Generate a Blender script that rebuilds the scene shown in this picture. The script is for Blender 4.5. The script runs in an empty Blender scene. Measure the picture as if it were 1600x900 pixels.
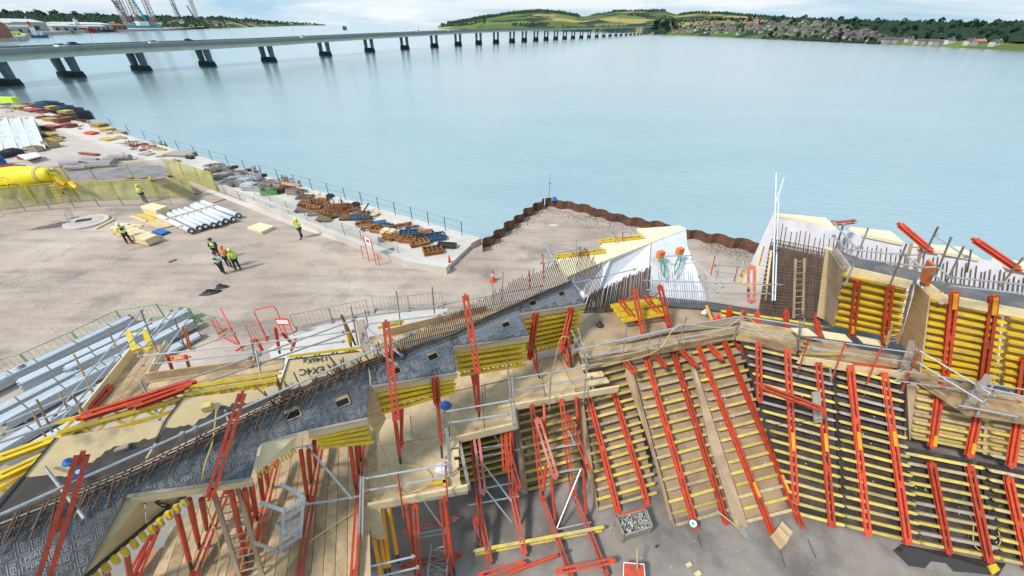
import bpy, bmesh, math, random
from mathutils import Vector as V, Matrix
from mathutils.geometry import tessellate_polygon
random.seed(7)
SC = bpy.context.scene
COL = SC.collection
# ---------------------------------------------------------------- camera
FP = 590.0; HC = 15.0
pt = math.atan(407/590.0); rl = math.radians(1.0)
CF = V((0, math.cos(pt), -math.sin(pt))); R0 = V((1, 0, 0)); U0 = V((0, math.sin(pt), math.cos(pt)))
CR = math.cos(rl)*R0 + math.sin(rl)*U0
CU = -math.sin(rl)*R0 + math.cos(rl)*U0
CP = V((0, 0, HC))
def ray(x, y): return CF + CR*((x-800)/FP) - CU*((y-450)/FP)
def G(x, y, z=0.0):                       # point of the photograph at a known height above the yard
    d = ray(x, y); return CP + d*((z-HC)/d.z)
def GD(x, y, D):                          # point of the photograph at a known horizontal distance
    d = ray(x, y); return CP + d*(D/math.hypot(d.x, d.y))
def GP(x, y, p, n, off=0.0):              # point of the photograph on a known plane
    d = ray(x, y); return CP + d*(((p+n*off)-CP).dot(n)/d.dot(n))
def lerp(a, b, t): return a+(b-a)*t
def interp(x, tab):
    if x <= tab[0][0]: return tab[0][1]
    for (a, b), (c, d) in zip(tab, tab[1:]):
        if x <= c: return b+(d-b)*(x-a)/(c-a)
    return tab[-1][1]
cam = bpy.data.cameras.new('camera'); co = bpy.data.objects.new('camera', cam); COL.objects.link(co)
cam.sensor_width = 36; cam.lens = 36*FP/1600; cam.clip_start = .1; cam.clip_end = 60000
co.matrix_world = Matrix.Translation(CP) @ Matrix(((CR.x, CU.x, -CF.x), (CR.y, CU.y, -CF.y), (CR.z, CU.z, -CF.z))).to_4x4()
SC.camera = co
# ---------------------------------------------------------------- mesh builder
class MB:
    def __init__(s): s.v = []; s.f = []; s.m = []
    def add(s, vs, fs, mi=0):
        k = len(s.v); s.v += [V(p) for p in vs]; s.f += [tuple(i+k for i in f) for f in fs]; s.m += [mi]*len(fs); return s
    def beam(s, a, b, w, h, up=V((0, 0, 1)), mi=0, off=0.0, sh=0.0):
        d = (b-a).normalized(); x = d.cross(up)
        if x.length < 1e-4: x = d.cross(V((1, 0, 0)))
        x.normalize(); y = x.cross(d); x = x*w/2; y = y*h/2; o = y.normalized()*off + x.normalized()*sh
        vs = [p+o+sx*x+sy*y for p in (a, b) for sx, sy in ((-1, -1), (1, -1), (1, 1), (-1, 1))]
        return s.add(vs, [(0, 1, 2, 3), (7, 6, 5, 4), (0, 4, 5, 1), (1, 5, 6, 2), (2, 6, 7, 3), (3, 7, 4, 0)], mi)
    def box(s, c, sx, sy, sz, rz=0, mi=0):
        c = V(c); d = V((math.cos(rz), math.sin(rz), 0)); return s.beam(c-d*sx/2, c+d*sx/2, sy, sz, mi=mi)
    def tube(s, a, b, r, n=7, r2=None, caps=True, mi=0):
        d = (b-a).normalized(); x = d.cross(V((0, 0, 1)))
        if x.length < 1e-3: x = V((1, 0, 0))
        x.normalize(); y = x.cross(d); r2 = r if r2 is None else r2
        vs = [p+(x*math.cos(t)+y*math.sin(t))*q for p, q in ((a, r), (b, r2)) for t in [2*math.pi*i/n for i in range(n)]]
        fs = [(i, (i+1) % n, n+(i+1) % n, n+i) for i in range(n)]
        if caps: fs += [tuple(range(n))[::-1], tuple(range(n, 2*n))]
        return s.add(vs, fs, mi)
    def path(s, pts, r, n=6, mi=0):
        vs = []; m = len(pts)
        for k, p in enumerate(pts):
            d = (pts[min(k+1, m-1)]-pts[max(k-1, 0)]).normalized(); x = d.cross(V((0, 0, 1)))
            if x.length < 1e-3: x = V((1, 0, 0))
            x.normalize(); y = x.cross(d)
            vs += [p+(x*math.cos(t)+y*math.sin(t))*r for t in [2*math.pi*i/n for i in range(n)]]
        fs = [(k*n+i, k*n+(i+1) % n, (k+1)*n+(i+1) % n, (k+1)*n+i) for k in range(m-1) for i in range(n)]
        return s.add(vs, fs+[tuple(range(n))[::-1], tuple(range((m-1)*n, m*n))], mi)
    def plate(s, pts, th, mi=0, n=None):   # polygon, thickened away from the side the camera sees
        pts = [V(p) for p in pts]; m = len(pts); nn = V((0, 0, 0))
        for i in range(m): nn += pts[i].cross(pts[(i+1) % m])
        nn.normalize()
        c = sum(pts, V((0, 0, 0)))/m
        if n is None:
            n = nn if nn.dot(CP-c) > 0 else -nn
        if nn.dot(n) < 0: pts = pts[::-1]
        lo = [p-n*th for p in pts]
        fs = [(i, (i+1) % m, m+(i+1) % m, m+i)[::-1] for i in range(m)]
        tri = tessellate_polygon([pts])
        for t in tri:
            t = tuple(t); a, b, d = (pts[i] for i in t)
            if (b-a).cross(d-a).dot(n) < 0: t = t[::-1]
            fs.append(t); fs.append(tuple(i+m for i in t[::-1]))
        return s.add(pts+lo, fs, mi)
    def build(s, name, mats, parent=None, smooth=False):
        me = bpy.data.meshes.new(name)
        off = V((0, 0, 0))
        if parent is not None:
            q = parent
            while q is not None: off += q.location; q = q.parent
        elif s.v:
            xs = [p.x for p in s.v]; ys = [p.y for p in s.v]; off = V(((min(xs)+max(xs))/2, (min(ys)+max(ys))/2, min(p.z for p in s.v)))
        me.from_pydata([p-off for p in s.v], [], s.f)
        if not isinstance(mats, (list, tuple)): mats = [mats]
        for m in mats: me.materials.append(m)
        if len(mats) > 1: me.polygons.foreach_set('material_index', s.m)
        if smooth: me.polygons.foreach_set('use_smooth', [True]*len(me.polygons))
        o = bpy.data.objects.new(name, me); COL.objects.link(o)
        if parent is not None: o.parent = parent
        else: o.location = off
        return o
def tag(o, label=None, cat=None, group=None, kind=None):
    if label: o['label'] = label
    if cat: o['category'] = cat
    if group: o['group'] = group
    if kind: o['kind'] = kind
    return o
def thing(name, loc, label, cat, group=None):
    o = bpy.data.objects.new(name, None); COL.objects.link(o); o.location = loc; o.empty_display_size = .2
    return tag(o, label, cat, group)
def struct(name, mb, m, smooth=False): return tag(mb.build(name, m, None, smooth), kind='structure')
KIDS = {}
def kids(o): return [c for c in COL.objects if c.parent == o]
def dup(o, loc, rz=0.0, label=None, group=None, scale=None, _t={}):
    if o.name not in _t:
        _t[o.name] = [(c, [g for g in kids(c)]) for c in kids(o)]
    r = o.copy(); COL.objects.link(r); r.location = loc; r.rotation_euler = (0, 0, rz)
    if scale: r.scale = scale
    if label: r['label'] = label
    if group: r['group'] = group
    for c, gs in _t[o.name]:
        cc = c.copy(); COL.objects.link(cc); cc.parent = r
        for g in gs: gg = g.copy(); COL.objects.link(gg); gg.parent = cc
    return r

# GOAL
All of the lines above should be printed exactly, minus the pictures.

# FINAL RESULT
Generate a Blender script that rebuilds the scene shown in this picture. The script is for Blender 4.5. The script runs in an empty Blender scene. Measure the picture as if it were 1600x900 pixels.
import bpy, bmesh, math, random
from mathutils import Vector as V, Matrix
from mathutils.geometry import tessellate_polygon
random.seed(7)
SC = bpy.context.scene
COL = SC.collection
# ---------------------------------------------------------------- camera
FP = 590.0; HC = 15.0
pt = math.atan(407/590.0); rl = math.radians(1.0)
CF = V((0, math.cos(pt), -math.sin(pt))); R0 = V((1, 0, 0)); U0 = V((0, math.sin(pt), math.cos(pt)))
CR = math.cos(rl)*R0 + math.sin(rl)*U0
CU = -math.sin(rl)*R0 + math.cos(rl)*U0
CP = V((0, 0, HC))
def ray(x, y): return CF + CR*((x-800)/FP) - CU*((y-450)/FP)
def G(x, y, z=0.0):                       # point of the photograph at a known height above the yard
    d = ray(x, y); return CP + d*((z-HC)/d.z)
def GD(x, y, D):                          # point of the photograph at a known horizontal distance
    d = ray(x, y); return CP + d*(D/math.hypot(d.x, d.y))
def GP(x, y, p, n, off=0.0):              # point of the photograph on a known plane
    d = ray(x, y); return CP + d*(((p+n*off)-CP).dot(n)/d.dot(n))
def lerp(a, b, t): return a+(b-a)*t
def interp(x, tab):
    if x <= tab[0][0]: return tab[0][1]
    for (a, b), (c, d) in zip(tab, tab[1:]):
        if x <= c: return b+(d-b)*(x-a)/(c-a)
    return tab[-1][1]
cam = bpy.data.cameras.new('camera'); co = bpy.data.objects.new('camera', cam); COL.objects.link(co)
cam.sensor_width = 36; cam.lens = 36*FP/1600; cam.clip_start = .1; cam.clip_end = 60000
co.matrix_world = Matrix.Translation(CP) @ Matrix(((CR.x, CU.x, -CF.x), (CR.y, CU.y, -CF.y), (CR.z, CU.z, -CF.z))).to_4x4()
SC.camera = co
# ---------------------------------------------------------------- mesh builder
class MB:
    def __init__(s): s.v = []; s.f = []; s.m = []
    def add(s, vs, fs, mi=0):
        k = len(s.v); s.v += [V(p) for p in vs]; s.f += [tuple(i+k for i in f) for f in fs]; s.m += [mi]*len(fs); return s
    def beam(s, a, b, w, h, up=V((0, 0, 1)), mi=0, off=0.0, sh=0.0):
        d = (b-a).normalized(); x = d.cross(up)
        if x.length < 1e-4: x = d.cross(V((1, 0, 0)))
        x.normalize(); y = x.cross(d); x = x*w/2; y = y*h/2; o = y.normalized()*off + x.normalized()*sh
        vs = [p+o+sx*x+sy*y for p in (a, b) for sx, sy in ((-1, -1), (1, -1), (1, 1), (-1, 1))]
        return s.add(vs, [(0, 1, 2, 3), (7, 6, 5, 4), (0, 4, 5, 1), (1, 5, 6, 2), (2, 6, 7, 3), (3, 7, 4, 0)], mi)
    def box(s, c, sx, sy, sz, rz=0, mi=0):
        c = V(c); d = V((math.cos(rz), math.sin(rz), 0)); return s.beam(c-d*sx/2, c+d*sx/2, sy, sz, mi=mi)
    def tube(s, a, b, r, n=7, r2=None, caps=True, mi=0):
        d = (b-a).normalized(); x = d.cross(V((0, 0, 1)))
        if x.length < 1e-3: x = V((1, 0, 0))
        x.normalize(); y = x.cross(d); r2 = r if r2 is None else r2
        vs = [p+(x*math.cos(t)+y*math.sin(t))*q for p, q in ((a, r), (b, r2)) for t in [2*math.pi*i/n for i in range(n)]]
        fs = [(i, (i+1) % n, n+(i+1) % n, n+i) for i in range(n)]
        if caps: fs += [tuple(range(n))[::-1], tuple(range(n, 2*n))]
        return s.add(vs, fs, mi)
    def path(s, pts, r, n=6, mi=0):
        vs = []; m = len(pts)
        for k, p in enumerate(pts):
            d = (pts[min(k+1, m-1)]-pts[max(k-1, 0)]).normalized(); x = d.cross(V((0, 0, 1)))
            if x.length < 1e-3: x = V((1, 0, 0))
            x.normalize(); y = x.cross(d)
            vs += [p+(x*math.cos(t)+y*math.sin(t))*r for t in [2*math.pi*i/n for i in range(n)]]
        fs = [(k*n+i, k*n+(i+1) % n, (k+1)*n+(i+1) % n, (k+1)*n+i) for k in range(m-1) for i in range(n)]
        return s.add(vs, fs+[tuple(range(n))[::-1], tuple(range((m-1)*n, m*n))], mi)
    def plate(s, pts, th, mi=0, n=None):   # polygon, thickened away from the side the camera sees
        pts = [V(p) for p in pts]; m = len(pts); nn = V((0, 0, 0))
        for i in range(m): nn += pts[i].cross(pts[(i+1) % m])
        nn.normalize()
        c = sum(pts, V((0, 0, 0)))/m
        if n is None:
            n = nn if nn.dot(CP-c) > 0 else -nn
        if nn.dot(n) < 0: pts = pts[::-1]
        lo = [p-n*th for p in pts]
        fs = [(i, (i+1) % m, m+(i+1) % m, m+i)[::-1] for i in range(m)]
        tri = tessellate_polygon([pts])
        for t in tri:
            t = tuple(t); a, b, d = (pts[i] for i in t)
            if (b-a).cross(d-a).dot(n) < 0: t = t[::-1]
            fs.append(t); fs.append(tuple(i+m for i in t[::-1]))
        return s.add(pts+lo, fs, mi)
    def build(s, name, mats, parent=None, smooth=False):
        me = bpy.data.meshes.new(name)
        off = V((0, 0, 0))
        if parent is not None:
            q = parent
            while q is not None: off += q.location; q = q.parent
        elif s.v:
            xs = [p.x for p in s.v]; ys = [p.y for p in s.v]; off = V(((min(xs)+max(xs))/2, (min(ys)+max(ys))/2, min(p.z for p in s.v)))
        me.from_pydata([p-off for p in s.v], [], s.f)
        if not isinstance(mats, (list, tuple)): mats = [mats]
        for m in mats: me.materials.append(m)
        if len(mats) > 1: me.polygons.foreach_set('material_index', s.m)
        if smooth: me.polygons.foreach_set('use_smooth', [True]*len(me.polygons))
        o = bpy.data.objects.new(name, me); COL.objects.link(o)
        if parent is not None: o.parent = parent
        else: o.location = off
        return o
def tag(o, label=None, cat=None, group=None, kind=None):
    if label: o['label'] = label
    if cat: o['category'] = cat
    if group: o['group'] = group
    if kind: o['kind'] = kind
    return o
def thing(name, loc, label, cat, group=None):
    o = bpy.data.objects.new(name, None); COL.objects.link(o); o.location = loc; o.empty_display_size = .2
    return tag(o, label, cat, group)
def struct(name, mb, m, smooth=False): return tag(mb.build(name, m, None, smooth), kind='structure')
KIDS = {}
def kids(o): return [c for c in COL.objects if c.parent == o]
def dup(o, loc, rz=0.0, label=None, group=None, scale=None, _t={}):
    if o.name not in _t:
        _t[o.name] = [(c, [g for g in kids(c)]) for c in kids(o)]
    r = o.copy(); COL.objects.link(r); r.location = loc; r.rotation_euler = (0, 0, rz)
    if scale: r.scale = scale
    if label: r['label'] = label
    if group: r['group'] = group
    for c, gs in _t[o.name]:
        cc = c.copy(); COL.objects.link(cc); cc.parent = r
        for g in gs: gg = g.copy(); COL.objects.link(gg); gg.parent = cc
    return r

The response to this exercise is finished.